** YOUR INSTRUCTIONS **
Output the data that follows exactly, line for line.

** GIVEN DATA **
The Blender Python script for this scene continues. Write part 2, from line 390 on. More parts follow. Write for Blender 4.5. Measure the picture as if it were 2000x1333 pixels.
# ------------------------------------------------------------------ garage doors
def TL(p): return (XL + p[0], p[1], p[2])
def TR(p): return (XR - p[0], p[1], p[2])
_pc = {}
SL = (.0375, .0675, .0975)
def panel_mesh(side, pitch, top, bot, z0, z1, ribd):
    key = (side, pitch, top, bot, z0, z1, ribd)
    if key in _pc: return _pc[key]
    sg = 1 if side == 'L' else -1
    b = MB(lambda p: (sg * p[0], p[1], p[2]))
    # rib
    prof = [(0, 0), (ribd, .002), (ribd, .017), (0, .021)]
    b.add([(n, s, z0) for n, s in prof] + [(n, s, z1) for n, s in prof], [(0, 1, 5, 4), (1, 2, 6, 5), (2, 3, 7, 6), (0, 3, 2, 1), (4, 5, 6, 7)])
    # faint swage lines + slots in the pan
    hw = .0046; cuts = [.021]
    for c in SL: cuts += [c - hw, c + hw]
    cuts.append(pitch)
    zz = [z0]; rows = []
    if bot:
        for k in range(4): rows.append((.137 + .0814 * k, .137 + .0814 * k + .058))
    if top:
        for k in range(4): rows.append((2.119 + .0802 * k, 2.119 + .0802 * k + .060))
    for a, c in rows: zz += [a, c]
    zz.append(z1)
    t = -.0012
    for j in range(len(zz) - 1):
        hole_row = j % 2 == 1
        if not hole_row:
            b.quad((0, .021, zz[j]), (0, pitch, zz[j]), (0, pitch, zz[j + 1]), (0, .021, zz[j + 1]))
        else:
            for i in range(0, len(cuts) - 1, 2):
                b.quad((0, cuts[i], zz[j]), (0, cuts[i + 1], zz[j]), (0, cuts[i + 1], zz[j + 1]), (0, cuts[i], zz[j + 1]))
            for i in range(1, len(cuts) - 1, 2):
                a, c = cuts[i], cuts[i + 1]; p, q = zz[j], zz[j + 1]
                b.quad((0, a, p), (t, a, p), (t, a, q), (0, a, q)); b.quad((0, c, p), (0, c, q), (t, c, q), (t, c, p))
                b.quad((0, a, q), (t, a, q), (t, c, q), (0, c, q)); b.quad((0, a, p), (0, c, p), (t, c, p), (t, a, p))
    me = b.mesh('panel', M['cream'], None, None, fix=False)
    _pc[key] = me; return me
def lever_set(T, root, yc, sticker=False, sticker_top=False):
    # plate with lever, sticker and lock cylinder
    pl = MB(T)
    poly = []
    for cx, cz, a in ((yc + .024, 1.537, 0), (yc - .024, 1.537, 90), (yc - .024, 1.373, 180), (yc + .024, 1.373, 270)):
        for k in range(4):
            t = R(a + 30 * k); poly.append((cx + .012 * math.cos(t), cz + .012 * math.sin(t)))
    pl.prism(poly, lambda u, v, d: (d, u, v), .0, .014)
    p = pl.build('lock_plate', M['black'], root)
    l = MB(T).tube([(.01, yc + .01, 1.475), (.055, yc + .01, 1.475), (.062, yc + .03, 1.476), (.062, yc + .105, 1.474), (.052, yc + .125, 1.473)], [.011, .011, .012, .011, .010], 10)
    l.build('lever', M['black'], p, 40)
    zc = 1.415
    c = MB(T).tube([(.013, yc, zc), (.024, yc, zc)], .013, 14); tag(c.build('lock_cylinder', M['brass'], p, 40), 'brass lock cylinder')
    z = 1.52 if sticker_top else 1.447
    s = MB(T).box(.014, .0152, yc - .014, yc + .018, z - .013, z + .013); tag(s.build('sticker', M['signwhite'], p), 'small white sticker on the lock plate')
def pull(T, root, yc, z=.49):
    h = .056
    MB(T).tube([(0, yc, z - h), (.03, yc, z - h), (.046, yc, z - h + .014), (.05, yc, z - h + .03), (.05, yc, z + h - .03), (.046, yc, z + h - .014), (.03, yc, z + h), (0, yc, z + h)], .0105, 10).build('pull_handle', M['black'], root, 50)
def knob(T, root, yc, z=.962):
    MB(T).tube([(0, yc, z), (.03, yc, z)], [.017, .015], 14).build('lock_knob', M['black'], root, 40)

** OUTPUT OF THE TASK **
The Blender Python script for this scene continues. Write part 2, from line 390 on. More parts follow. Write for Blender 4.5. Measure the picture as if it were 2000x1333 pixels.
# ------------------------------------------------------------------ garage doors
def TL(p): return (XL + p[0], p[1], p[2])
def TR(p): return (XR - p[0], p[1], p[2])
_pc = {}
SL = (.0375, .0675, .0975)
def panel_mesh(side, pitch, top, bot, z0, z1, ribd):
    key = (side, pitch, top, bot, z0, z1, ribd)
    if key in _pc: return _pc[key]
    sg = 1 if side == 'L' else -1
    b = MB(lambda p: (sg * p[0], p[1], p[2]))
    # rib
    prof = [(0, 0), (ribd, .002), (ribd, .017), (0, .021)]
    b.add([(n, s, z0) for n, s in prof] + [(n, s, z1) for n, s in prof], [(0, 1, 5, 4), (1, 2, 6, 5), (2, 3, 7, 6), (0, 3, 2, 1), (4, 5, 6, 7)])
    # faint swage lines + slots in the pan
    hw = .0046; cuts = [.021]
    for c in SL: cuts += [c - hw, c + hw]
    cuts.append(pitch)
    zz = [z0]; rows = []
    if bot:
        for k in range(4): rows.append((.137 + .0814 * k, .137 + .0814 * k + .058))
    if top:
        for k in range(4): rows.append((2.119 + .0802 * k, 2.119 + .0802 * k + .060))
    for a, c in rows: zz += [a, c]
    zz.append(z1)
    t = -.0012
    for j in range(len(zz) - 1):
        hole_row = j % 2 == 1
        if not hole_row:
            b.quad((0, .021, zz[j]), (0, pitch, zz[j]), (0, pitch, zz[j + 1]), (0, .021, zz[j + 1]))
        else:
            for i in range(0, len(cuts) - 1, 2):
                b.quad((0, cuts[i], zz[j]), (0, cuts[i + 1], zz[j]), (0, cuts[i + 1], zz[j + 1]), (0, cuts[i], zz[j + 1]))
            for i in range(1, len(cuts) - 1, 2):
                a, c = cuts[i], cuts[i + 1]; p, q = zz[j], zz[j + 1]
                b.quad((0, a, p), (t, a, p), (t, a, q), (0, a, q)); b.quad((0, c, p), (0, c, q), (t, c, q), (t, c, p))
                b.quad((0, a, q), (t, a, q), (t, c, q), (0, c, q)); b.quad((0, a, p), (0, c, p), (t, c, p), (t, a, p))
    me = b.mesh('panel', M['cream'], None, None, fix=False)
    _pc[key] = me; return me
def lever_set(T, root, yc, sticker=False, sticker_top=False):
    # plate with lever, sticker and lock cylinder
    pl = MB(T)
    poly = []
    for cx, cz, a in ((yc + .024, 1.537, 0), (yc - .024, 1.537, 90), (yc - .024, 1.373, 180), (yc + .024, 1.373, 270)):
        for k in range(4):
            t = R(a + 30 * k); poly.append((cx + .012 * math.cos(t), cz + .012 * math.sin(t)))
    pl.prism(poly, lambda u, v, d: (d, u, v), .0, .014)
    p = pl.build('lock_plate', M['black'], root)
    l = MB(T).tube([(.01, yc + .01, 1.475), (.055, yc + .01, 1.475), (.062, yc + .03, 1.476), (.062, yc + .105, 1.474), (.052, yc + .125, 1.473)], [.011, .011, .012, .011, .010], 10)
    l.build('lever', M['black'], p, 40)
    zc = 1.415
    c = MB(T).tube([(.013, yc, zc), (.024, yc, zc)], .013, 14); tag(c.build('lock_cylinder', M['brass'], p, 40), 'brass lock cylinder')
    z = 1.52 if sticker_top else 1.447
    s = MB(T).box(.014, .0152, yc - .014, yc + .018, z - .013, z + .013); tag(s.build('sticker', M['signwhite'], p), 'small white sticker on the lock plate')
def pull(T, root, yc, z=.49):
    h = .056
    MB(T).tube([(0, yc, z - h), (.03, yc, z - h), (.046, yc, z - h + .014), (.05, yc, z - h + .03), (.05, yc, z + h - .03), (.046, yc, z + h - .014), (.03, yc, z + h), (0, yc, z + h)], .0105, 10).build('pull_handle', M['black'], root, 50)
def knob(T, root, yc, z=.962):
    MB(T).tube([(0, yc, z), (.03, yc, z)], [.017, .015], 14).build('lock_knob', M['black'], root, 40)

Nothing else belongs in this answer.